As the famous line from author Stephen King’s best-selling 1983 novel Pet Sematary goes, sometimes dead is better, and that’s exactly what all of the Creeds are going to find out thanks to Louis and Jud’s foolishness. As fans of both the novel as well as director Mary Lambert’s fondly remembered 1989 adaptation already know, Church’s resurrection is just the tip of the iceberg for this close-knit family. Tragedy will strike and even worse decisions on the parts of those who should know better will be made, all of which will lead to an avalanche of bloodshed and carnage that if discovered would rock this tiny Maine community right down to its core.

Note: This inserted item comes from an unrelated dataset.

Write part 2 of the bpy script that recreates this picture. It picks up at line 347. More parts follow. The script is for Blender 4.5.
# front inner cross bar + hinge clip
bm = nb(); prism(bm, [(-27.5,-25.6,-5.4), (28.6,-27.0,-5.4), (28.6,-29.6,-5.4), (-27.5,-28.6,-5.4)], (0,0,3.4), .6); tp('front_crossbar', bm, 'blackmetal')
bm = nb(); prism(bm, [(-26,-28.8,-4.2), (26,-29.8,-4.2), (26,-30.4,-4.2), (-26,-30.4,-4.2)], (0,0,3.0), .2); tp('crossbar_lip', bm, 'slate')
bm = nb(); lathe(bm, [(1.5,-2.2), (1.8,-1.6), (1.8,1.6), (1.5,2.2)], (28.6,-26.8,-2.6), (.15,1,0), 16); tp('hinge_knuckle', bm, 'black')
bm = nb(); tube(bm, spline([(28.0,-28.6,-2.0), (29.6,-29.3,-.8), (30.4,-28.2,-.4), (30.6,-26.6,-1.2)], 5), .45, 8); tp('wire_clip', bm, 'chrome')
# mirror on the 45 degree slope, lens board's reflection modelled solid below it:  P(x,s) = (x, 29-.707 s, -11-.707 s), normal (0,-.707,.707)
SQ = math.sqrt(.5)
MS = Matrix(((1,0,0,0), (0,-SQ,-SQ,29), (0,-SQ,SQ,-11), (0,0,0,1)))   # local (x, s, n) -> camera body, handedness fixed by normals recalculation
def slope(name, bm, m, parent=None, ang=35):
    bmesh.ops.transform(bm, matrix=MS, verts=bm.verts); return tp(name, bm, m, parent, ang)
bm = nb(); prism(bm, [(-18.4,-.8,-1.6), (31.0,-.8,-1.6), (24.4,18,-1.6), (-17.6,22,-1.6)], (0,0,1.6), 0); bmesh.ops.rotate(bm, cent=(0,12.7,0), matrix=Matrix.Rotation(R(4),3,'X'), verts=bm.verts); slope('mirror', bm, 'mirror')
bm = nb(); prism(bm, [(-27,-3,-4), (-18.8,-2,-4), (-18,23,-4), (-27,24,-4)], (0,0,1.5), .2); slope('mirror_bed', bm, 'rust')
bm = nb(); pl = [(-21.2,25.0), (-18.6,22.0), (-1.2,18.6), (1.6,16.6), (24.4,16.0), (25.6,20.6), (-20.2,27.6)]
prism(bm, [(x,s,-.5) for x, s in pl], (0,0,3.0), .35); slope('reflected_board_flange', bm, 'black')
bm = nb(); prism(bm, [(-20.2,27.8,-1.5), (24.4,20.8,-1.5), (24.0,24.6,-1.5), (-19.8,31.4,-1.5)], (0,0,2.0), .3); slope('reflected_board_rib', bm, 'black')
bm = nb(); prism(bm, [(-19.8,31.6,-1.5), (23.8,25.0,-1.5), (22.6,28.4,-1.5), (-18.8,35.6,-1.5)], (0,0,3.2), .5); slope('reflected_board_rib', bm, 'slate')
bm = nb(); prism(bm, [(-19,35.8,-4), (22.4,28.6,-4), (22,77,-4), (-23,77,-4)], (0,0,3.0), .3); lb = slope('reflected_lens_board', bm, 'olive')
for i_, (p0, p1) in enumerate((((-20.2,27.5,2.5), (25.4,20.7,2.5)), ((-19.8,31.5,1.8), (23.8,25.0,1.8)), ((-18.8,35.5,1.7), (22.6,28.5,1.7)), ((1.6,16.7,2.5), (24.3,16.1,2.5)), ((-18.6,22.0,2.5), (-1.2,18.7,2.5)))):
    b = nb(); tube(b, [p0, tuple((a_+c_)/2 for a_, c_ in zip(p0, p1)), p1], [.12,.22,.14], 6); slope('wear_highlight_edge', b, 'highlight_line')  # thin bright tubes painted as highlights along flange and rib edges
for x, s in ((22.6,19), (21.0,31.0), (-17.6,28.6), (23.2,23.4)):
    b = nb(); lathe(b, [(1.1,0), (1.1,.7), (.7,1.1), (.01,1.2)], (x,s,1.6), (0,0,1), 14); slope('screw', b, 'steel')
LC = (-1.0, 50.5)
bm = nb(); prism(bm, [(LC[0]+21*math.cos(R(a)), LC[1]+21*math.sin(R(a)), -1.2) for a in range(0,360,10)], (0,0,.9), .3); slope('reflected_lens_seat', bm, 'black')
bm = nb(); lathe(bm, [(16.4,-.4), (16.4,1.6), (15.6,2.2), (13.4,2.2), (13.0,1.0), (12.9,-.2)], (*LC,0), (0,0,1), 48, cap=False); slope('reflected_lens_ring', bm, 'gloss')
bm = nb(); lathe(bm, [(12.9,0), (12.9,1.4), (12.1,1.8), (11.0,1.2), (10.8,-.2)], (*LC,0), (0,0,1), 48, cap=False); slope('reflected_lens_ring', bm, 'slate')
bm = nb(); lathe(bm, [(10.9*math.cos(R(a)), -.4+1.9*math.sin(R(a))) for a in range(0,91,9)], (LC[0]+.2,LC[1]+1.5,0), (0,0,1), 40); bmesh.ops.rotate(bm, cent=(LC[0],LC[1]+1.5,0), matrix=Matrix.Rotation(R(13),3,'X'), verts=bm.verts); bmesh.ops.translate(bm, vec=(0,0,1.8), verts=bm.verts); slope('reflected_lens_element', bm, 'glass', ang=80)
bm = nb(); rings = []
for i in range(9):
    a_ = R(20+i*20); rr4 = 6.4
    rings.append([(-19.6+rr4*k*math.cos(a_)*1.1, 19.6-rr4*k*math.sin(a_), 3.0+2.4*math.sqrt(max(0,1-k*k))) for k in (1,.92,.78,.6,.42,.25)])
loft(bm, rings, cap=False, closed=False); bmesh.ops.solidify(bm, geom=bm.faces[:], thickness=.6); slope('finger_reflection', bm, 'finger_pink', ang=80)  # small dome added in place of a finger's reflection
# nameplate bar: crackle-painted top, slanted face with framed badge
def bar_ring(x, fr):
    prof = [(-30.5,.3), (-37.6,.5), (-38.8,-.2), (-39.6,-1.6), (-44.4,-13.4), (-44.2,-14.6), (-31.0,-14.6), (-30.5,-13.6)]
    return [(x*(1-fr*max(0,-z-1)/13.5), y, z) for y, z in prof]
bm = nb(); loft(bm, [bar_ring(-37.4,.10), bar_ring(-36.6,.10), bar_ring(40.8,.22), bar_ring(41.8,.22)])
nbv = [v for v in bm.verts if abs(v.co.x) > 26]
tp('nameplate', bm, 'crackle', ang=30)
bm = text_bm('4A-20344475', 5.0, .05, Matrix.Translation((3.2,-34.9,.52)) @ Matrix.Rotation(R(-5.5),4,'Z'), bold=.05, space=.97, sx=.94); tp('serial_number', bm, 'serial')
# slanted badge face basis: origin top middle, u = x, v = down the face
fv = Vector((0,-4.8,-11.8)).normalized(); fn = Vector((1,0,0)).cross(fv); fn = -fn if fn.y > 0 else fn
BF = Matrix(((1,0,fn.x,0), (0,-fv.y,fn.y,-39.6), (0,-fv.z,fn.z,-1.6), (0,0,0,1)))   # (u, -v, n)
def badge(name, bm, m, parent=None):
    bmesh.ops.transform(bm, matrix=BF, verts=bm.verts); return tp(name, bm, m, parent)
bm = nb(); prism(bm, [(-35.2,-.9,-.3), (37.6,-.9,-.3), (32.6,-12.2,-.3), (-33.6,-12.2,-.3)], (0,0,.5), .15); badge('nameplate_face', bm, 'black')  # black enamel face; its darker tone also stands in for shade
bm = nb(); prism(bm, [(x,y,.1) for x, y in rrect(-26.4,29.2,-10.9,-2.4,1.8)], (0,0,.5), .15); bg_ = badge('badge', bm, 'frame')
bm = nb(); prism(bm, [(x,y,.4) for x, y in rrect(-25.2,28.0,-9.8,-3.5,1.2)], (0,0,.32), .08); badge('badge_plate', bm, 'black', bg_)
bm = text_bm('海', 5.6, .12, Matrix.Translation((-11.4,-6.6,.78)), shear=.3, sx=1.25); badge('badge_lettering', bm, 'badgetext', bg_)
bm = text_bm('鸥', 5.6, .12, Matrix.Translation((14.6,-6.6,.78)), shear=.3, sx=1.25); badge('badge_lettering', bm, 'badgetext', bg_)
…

Thankfully, as familiar as the nuts and bolts of King’s story might be, screenwriter Jeff Buhler (The Prodigy) and directors Kevin Kölsch and Dennis Widmyer, the duo behind 2014’s magnificent Starry Eyes, shake things up just enough it’s likely audiences are going to be kept on their collective toes as far as this latest adaptation is concerned. They’ve all shaken things up just enough to keep things interesting, and while their changes are hardly massive (and while they just as clearly have been slightly diminished by the film’s trailers), they do give things a moderately intriguing fresh coat of genre paint that’s at least somewhat refreshing.
Not that this was enough as far as I was concerned. I’ve read King’s book twice. I’ve seen Lambert’s version three times. I adore Starry Eyes and was genuinely excited to see what filmmakers as creatively inspired as Kölsch and Widmyer were going to be able to do with the material. But there’s just something about this story that keeps me from being able to embrace it with anything approaching genuine enthusiasm. While King has never been the kindest of storytellers, I rarely think any of his books are pointlessly cruel. Yet that’s how I feel about this one. I find it to be cruel for the sake of being cruel, unrelentingly bleak just for the sake of being bleak. The core narrative upsets me because I find it to be pointless in its depressive reveling in all of the worst aspects of the human condition, this tragic tale not so much horrifying as it is frustrating, and as such it doesn’t do a darn thing for me.
Granted, this is still as handsomely mounted a production as any King adaptation I’ve honestly ever seen. Kölsch and Widmyer appear to have genuine affinity for the material and it’s clear they are determined to pull out all the stops as far as the Creeds and their familial trauma are concerned. They’ve enlisted a trio of strong actors in Clarke, Seimetz and Lithgow to help them do it while also boosting the role of Ellie in a variety of fascinating ways, eliciting a superlative performance out of youngster Laurence in the process. They’ve also hired an incredible technical team which includes composer Christopher Young (Hellraiser), cinematographer Laurie Rose (Kill List), production designer Todd Cherniawsky (Ginger Snaps) and editor Sarah Broshar (The Post), and in large part thanks to their collective talents the film looks and sounds terrific first scene to last.
But as far as I’m concerned this is still all for naught. The underlying scenario just doesn’t work, and I just do not feel any of the various pieces fit together in a satisfying way. It makes no sense to me that someone as supposedly intelligent as Louis would move into a home with two young children nestled against such a dangerous piece of highway. I’ve never understood why there is a ghost haunting him, giving the doctor a series of nonsensical warnings that right from the jump he never even considers taking a moment or two to ponder let alone heed. Jud’s reasoning for disclosing what the “sour ground” can do, while explained a bit better here than I recall it being in either King’s book or Lambert’s previous film, is still a gigantic piece of hogwash.
The funny thing is, I could likely forgive just about all of that in the context of a gruesome piece of horror lunacy had I not felt so bludgeoned by the more important central components at the heart of the story. There’s nothing profound about any of this, nothing that to me hints of greater social or political subtext that might make the merciless gloominess and repulsive malice of the story have more emotional heft or meaning. I find that I feel Pet Sematary holds its audience in something perilously close to contempt, and because of that, as well-crafted a production Kölsch and Widmyer’s film might prove to be, I could frankly care less if I ever have to suffer through a second of it ever again.